Without stooping to national or cultural stereotype, Ensemble Diderot cultivates a prevailing French or English accent for the respective discs – the one more refined and seamlessly integrated in timbre with lightly-applied ornamentation as necessary, the other more robust and sturdy in character, doing justice to the quirky nature of some of the Englishmen’s melodic and harmonic style; the listener is constantly struck by the imaginative strokes of interpretation to which the Ensemble turns. The ‘Canzona’ of the C-minor Sonata by Purcell may be Italian in form but its earthy vivacity comes over as typically English.
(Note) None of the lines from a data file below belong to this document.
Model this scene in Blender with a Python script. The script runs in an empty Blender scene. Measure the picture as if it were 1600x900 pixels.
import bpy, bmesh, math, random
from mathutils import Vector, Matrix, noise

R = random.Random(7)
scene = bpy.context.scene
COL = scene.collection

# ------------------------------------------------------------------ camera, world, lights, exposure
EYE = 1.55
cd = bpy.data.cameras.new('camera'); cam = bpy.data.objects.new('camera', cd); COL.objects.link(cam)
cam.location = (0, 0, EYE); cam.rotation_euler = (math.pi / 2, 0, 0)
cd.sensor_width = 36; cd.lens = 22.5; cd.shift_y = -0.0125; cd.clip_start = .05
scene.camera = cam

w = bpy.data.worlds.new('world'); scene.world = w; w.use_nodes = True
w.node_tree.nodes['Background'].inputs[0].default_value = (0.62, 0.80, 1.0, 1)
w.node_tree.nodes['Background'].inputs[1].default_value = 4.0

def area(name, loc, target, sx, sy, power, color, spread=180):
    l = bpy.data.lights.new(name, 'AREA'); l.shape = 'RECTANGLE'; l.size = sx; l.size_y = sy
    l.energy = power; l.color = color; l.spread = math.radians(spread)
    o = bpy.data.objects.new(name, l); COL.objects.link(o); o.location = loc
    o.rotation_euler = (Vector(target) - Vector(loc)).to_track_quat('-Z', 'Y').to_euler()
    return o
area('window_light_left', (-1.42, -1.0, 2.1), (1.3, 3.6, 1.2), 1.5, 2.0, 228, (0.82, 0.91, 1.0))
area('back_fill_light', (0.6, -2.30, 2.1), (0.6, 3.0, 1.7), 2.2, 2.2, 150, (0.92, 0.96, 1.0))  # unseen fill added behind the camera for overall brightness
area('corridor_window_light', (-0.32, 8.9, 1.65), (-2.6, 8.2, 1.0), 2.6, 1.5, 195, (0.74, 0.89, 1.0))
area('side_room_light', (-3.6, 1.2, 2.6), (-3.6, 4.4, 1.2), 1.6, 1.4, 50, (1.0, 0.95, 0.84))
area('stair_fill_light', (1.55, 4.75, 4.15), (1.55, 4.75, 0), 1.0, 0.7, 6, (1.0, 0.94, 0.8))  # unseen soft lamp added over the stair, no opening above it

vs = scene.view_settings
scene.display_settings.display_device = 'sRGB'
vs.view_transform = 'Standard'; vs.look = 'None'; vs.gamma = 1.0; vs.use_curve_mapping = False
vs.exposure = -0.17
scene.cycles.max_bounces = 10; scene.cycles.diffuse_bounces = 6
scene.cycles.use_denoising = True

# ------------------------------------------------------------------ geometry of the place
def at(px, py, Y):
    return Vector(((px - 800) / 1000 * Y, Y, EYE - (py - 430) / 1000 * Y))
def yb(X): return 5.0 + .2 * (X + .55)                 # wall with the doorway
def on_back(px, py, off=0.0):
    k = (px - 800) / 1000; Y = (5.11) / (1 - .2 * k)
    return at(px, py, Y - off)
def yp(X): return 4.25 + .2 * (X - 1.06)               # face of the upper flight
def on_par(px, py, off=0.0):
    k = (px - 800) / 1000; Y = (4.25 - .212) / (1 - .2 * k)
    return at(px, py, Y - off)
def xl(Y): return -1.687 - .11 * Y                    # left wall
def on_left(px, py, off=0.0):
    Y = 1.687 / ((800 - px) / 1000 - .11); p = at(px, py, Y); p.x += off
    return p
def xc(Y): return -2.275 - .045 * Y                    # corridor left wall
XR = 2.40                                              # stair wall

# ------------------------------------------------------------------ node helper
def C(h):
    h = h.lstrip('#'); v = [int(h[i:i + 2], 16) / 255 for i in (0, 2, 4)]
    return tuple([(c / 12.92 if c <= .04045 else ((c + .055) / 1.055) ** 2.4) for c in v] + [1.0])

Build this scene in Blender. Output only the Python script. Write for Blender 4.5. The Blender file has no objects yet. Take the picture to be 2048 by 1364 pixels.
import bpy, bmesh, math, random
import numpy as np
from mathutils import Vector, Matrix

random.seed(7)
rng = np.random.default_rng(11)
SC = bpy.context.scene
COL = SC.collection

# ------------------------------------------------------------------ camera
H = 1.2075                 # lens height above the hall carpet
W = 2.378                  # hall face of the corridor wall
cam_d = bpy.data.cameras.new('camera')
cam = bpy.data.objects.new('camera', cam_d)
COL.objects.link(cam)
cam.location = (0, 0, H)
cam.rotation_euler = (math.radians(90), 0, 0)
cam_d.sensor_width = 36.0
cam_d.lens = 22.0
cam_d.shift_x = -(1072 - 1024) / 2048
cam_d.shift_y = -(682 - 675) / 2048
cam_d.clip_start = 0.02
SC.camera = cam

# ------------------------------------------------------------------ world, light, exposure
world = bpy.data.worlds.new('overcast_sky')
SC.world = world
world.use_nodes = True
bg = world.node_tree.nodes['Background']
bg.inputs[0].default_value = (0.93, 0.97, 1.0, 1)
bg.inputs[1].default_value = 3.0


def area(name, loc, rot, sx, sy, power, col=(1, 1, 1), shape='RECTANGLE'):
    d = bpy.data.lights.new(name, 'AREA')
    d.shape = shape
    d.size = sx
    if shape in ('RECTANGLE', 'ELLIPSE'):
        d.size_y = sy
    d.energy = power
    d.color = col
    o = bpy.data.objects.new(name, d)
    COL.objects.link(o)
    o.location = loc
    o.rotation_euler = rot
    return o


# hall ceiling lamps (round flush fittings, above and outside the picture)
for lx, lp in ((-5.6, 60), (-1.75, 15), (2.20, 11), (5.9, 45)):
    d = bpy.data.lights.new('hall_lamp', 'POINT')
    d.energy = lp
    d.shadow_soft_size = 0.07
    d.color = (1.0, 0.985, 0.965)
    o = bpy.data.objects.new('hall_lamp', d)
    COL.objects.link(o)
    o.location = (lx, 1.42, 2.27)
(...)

The second section of Blow’s Sonata in A is based on his hymn The Lord is my Shepherd and is delivered here with an almost folksy familiarity. The Sonatas by Keller and Diessener feature impeccable contrapuntal sequences as might be expected from these German-born composers, but they are despatched with amiable levity, and the Ciaconna by the former encompasses a sprightliness that puts one in mind of Pachelbel’s famous Canon (indeed its ground bass is not so very dissimilar). ★★★★★
Ensemble Diderot also achieves some notably elegant playing for the Paris Album, not least with Philippe Grisvard’s crisp harpsichord; the prominent part which the viol plays in de Brossard’s Sonata in D, as ably realised by Eric Tinkerhess (with its melancholy interjections in the ‘Rondeau’ and teasingly coming into and out of focus in the ‘Riguadon’) recalls the genuine viol consort music of the contemporary French masters Sainte-Colombe and Marais; and the sobbing appoggiaturas of the opening section of Clérambault’s Sonata ‘La Félicité’ attain an intensity to match the expressive vocalism of the Cantatas for which that composer is better known.
As with the London-based repertoire, interpretation always serves the music, revealing the inventiveness and profundity of the music selected, however much that may sometimes appear to function as little more than inconsequential entertainment. ★★★★★
Both compilations include recordings which are claimed to be premieres. But the assured, subtle and irresistible approach which Ensemble Diderot brings to every work here, alongside Johannes Pramsohler’s insightful liner notes (whose learning derives from his doctoral thesis at London’s Royal Academy of Music) makes these releases indispensable listening for admirers of early instrumental music.